## THE REQUEST
Take the data below and repeat it exactly.

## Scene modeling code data
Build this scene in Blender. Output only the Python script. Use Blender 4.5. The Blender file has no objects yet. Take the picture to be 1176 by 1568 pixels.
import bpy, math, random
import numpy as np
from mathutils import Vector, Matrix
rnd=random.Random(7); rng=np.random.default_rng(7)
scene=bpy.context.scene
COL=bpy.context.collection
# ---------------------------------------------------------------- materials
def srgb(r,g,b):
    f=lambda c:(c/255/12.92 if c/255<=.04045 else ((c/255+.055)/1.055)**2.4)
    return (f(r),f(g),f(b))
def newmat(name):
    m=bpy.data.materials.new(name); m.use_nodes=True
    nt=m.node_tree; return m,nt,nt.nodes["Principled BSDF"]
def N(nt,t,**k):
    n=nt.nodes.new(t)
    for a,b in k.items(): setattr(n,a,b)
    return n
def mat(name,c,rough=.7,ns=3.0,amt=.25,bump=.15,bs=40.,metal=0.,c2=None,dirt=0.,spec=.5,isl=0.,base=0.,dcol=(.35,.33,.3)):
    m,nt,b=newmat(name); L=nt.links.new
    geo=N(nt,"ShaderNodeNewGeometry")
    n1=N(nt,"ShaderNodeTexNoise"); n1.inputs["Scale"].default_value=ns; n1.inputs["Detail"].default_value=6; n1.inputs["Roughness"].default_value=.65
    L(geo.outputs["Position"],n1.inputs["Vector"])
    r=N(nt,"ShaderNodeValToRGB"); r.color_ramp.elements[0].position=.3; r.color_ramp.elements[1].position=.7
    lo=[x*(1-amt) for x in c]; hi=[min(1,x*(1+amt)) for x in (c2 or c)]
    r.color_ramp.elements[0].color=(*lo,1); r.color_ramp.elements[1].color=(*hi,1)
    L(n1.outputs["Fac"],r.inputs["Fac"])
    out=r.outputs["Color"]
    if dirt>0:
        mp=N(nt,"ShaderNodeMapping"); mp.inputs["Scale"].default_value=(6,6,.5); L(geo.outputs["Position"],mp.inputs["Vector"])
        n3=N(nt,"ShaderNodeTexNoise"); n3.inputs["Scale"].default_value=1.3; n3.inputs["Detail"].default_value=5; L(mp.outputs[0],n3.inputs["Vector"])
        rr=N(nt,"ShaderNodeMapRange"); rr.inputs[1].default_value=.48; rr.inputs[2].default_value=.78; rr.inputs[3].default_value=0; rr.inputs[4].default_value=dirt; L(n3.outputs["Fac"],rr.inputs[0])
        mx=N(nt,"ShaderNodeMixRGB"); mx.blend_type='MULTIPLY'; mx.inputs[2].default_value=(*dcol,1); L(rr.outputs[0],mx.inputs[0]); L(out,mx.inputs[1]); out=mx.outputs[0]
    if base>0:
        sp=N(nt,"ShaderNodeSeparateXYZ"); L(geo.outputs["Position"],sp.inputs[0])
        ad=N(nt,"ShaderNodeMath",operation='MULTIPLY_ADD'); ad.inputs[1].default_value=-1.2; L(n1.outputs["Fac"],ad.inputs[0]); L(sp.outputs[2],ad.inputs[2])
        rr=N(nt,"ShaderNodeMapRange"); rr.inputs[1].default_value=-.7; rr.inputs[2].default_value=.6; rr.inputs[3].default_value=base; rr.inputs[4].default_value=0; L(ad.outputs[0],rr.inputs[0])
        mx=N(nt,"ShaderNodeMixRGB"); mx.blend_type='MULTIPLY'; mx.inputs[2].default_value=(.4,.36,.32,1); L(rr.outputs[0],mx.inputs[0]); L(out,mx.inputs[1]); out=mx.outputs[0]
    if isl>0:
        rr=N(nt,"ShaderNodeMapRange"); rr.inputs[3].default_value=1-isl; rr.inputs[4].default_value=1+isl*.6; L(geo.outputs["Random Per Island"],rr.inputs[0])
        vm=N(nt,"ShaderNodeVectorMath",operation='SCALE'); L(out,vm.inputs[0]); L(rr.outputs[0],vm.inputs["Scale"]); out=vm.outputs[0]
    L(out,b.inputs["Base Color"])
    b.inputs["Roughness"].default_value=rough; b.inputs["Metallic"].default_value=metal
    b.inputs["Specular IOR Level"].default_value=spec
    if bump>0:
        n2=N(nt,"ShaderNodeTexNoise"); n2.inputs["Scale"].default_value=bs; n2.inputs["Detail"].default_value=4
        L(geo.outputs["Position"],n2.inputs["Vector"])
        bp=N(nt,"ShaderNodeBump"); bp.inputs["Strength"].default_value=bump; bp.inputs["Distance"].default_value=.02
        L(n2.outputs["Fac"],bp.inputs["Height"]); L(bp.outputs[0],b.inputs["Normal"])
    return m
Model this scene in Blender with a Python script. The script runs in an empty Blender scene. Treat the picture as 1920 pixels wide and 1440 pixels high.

## FINISHED TASK
Build this scene in Blender. Output only the Python script. Use Blender 4.5. The Blender file has no objects yet. Take the picture to be 1176 by 1568 pixels.
import bpy, math, random
import numpy as np
from mathutils import Vector, Matrix
rnd=random.Random(7); rng=np.random.default_rng(7)
scene=bpy.context.scene
COL=bpy.context.collection
# ---------------------------------------------------------------- materials
def srgb(r,g,b):
    f=lambda c:(c/255/12.92 if c/255<=.04045 else ((c/255+.055)/1.055)**2.4)
    return (f(r),f(g),f(b))
def newmat(name):
    m=bpy.data.materials.new(name); m.use_nodes=True
    nt=m.node_tree; return m,nt,nt.nodes["Principled BSDF"]
def N(nt,t,**k):
    n=nt.nodes.new(t)
    for a,b in k.items(): setattr(n,a,b)
    return n
def mat(name,c,rough=.7,ns=3.0,amt=.25,bump=.15,bs=40.,metal=0.,c2=None,dirt=0.,spec=.5,isl=0.,base=0.,dcol=(.35,.33,.3)):
    m,nt,b=newmat(name); L=nt.links.new
    geo=N(nt,"ShaderNodeNewGeometry")
    n1=N(nt,"ShaderNodeTexNoise"); n1.inputs["Scale"].default_value=ns; n1.inputs["Detail"].default_value=6; n1.inputs["Roughness"].default_value=.65
    L(geo.outputs["Position"],n1.inputs["Vector"])
    r=N(nt,"ShaderNodeValToRGB"); r.color_ramp.elements[0].position=.3; r.color_ramp.elements[1].position=.7
    lo=[x*(1-amt) for x in c]; hi=[min(1,x*(1+amt)) for x in (c2 or c)]
    r.color_ramp.elements[0].color=(*lo,1); r.color_ramp.elements[1].color=(*hi,1)
    L(n1.outputs["Fac"],r.inputs["Fac"])
    out=r.outputs["Color"]
    if dirt>0:
        mp=N(nt,"ShaderNodeMapping"); mp.inputs["Scale"].default_value=(6,6,.5); L(geo.outputs["Position"],mp.inputs["Vector"])
        n3=N(nt,"ShaderNodeTexNoise"); n3.inputs["Scale"].default_value=1.3; n3.inputs["Detail"].default_value=5; L(mp.outputs[0],n3.inputs["Vector"])
        rr=N(nt,"ShaderNodeMapRange"); rr.inputs[1].default_value=.48; rr.inputs[2].default_value=.78; rr.inputs[3].default_value=0; rr.inputs[4].default_value=dirt; L(n3.outputs["Fac"],rr.inputs[0])
        mx=N(nt,"ShaderNodeMixRGB"); mx.blend_type='MULTIPLY'; mx.inputs[2].default_value=(*dcol,1); L(rr.outputs[0],mx.inputs[0]); L(out,mx.inputs[1]); out=mx.outputs[0]
    if base>0:
        sp=N(nt,"ShaderNodeSeparateXYZ"); L(geo.outputs["Position"],sp.inputs[0])
        ad=N(nt,"ShaderNodeMath",operation='MULTIPLY_ADD'); ad.inputs[1].default_value=-1.2; L(n1.outputs["Fac"],ad.inputs[0]); L(sp.outputs[2],ad.inputs[2])
        rr=N(nt,"ShaderNodeMapRange"); rr.inputs[1].default_value=-.7; rr.inputs[2].default_value=.6; rr.inputs[3].default_value=base; rr.inputs[4].default_value=0; L(ad.outputs[0],rr.inputs[0])
        mx=N(nt,"ShaderNodeMixRGB"); mx.blend_type='MULTIPLY'; mx.inputs[2].default_value=(.4,.36,.32,1); L(rr.outputs[0],mx.inputs[0]); L(out,mx.inputs[1]); out=mx.outputs[0]
    if isl>0:
        rr=N(nt,"ShaderNodeMapRange"); rr.inputs[3].default_value=1-isl; rr.inputs[4].default_value=1+isl*.6; L(geo.outputs["Random Per Island"],rr.inputs[0])
        vm=N(nt,"ShaderNodeVectorMath",operation='SCALE'); L(out,vm.inputs[0]); L(rr.outputs[0],vm.inputs["Scale"]); out=vm.outputs[0]
    L(out,b.inputs["Base Color"])
    b.inputs["Roughness"].default_value=rough; b.inputs["Metallic"].default_value=metal
    b.inputs["Specular IOR Level"].default_value=spec
    if bump>0:
        n2=N(nt,"ShaderNodeTexNoise"); n2.inputs["Scale"].default_value=bs; n2.inputs["Detail"].default_value=4
        L(geo.outputs["Position"],n2.inputs["Vector"])
        bp=N(nt,"ShaderNodeBump"); bp.inputs["Strength"].default_value=bump; bp.inputs["Distance"].default_value=.02
        L(n2.outputs["Fac"],bp.inputs["Height"]); L(bp.outputs[0],b.inputs["Normal"])
    return m
Model this scene in Blender with a Python script. The script runs in an empty Blender scene. Treat the picture as 1920 pixels wide and 1440 pixels high.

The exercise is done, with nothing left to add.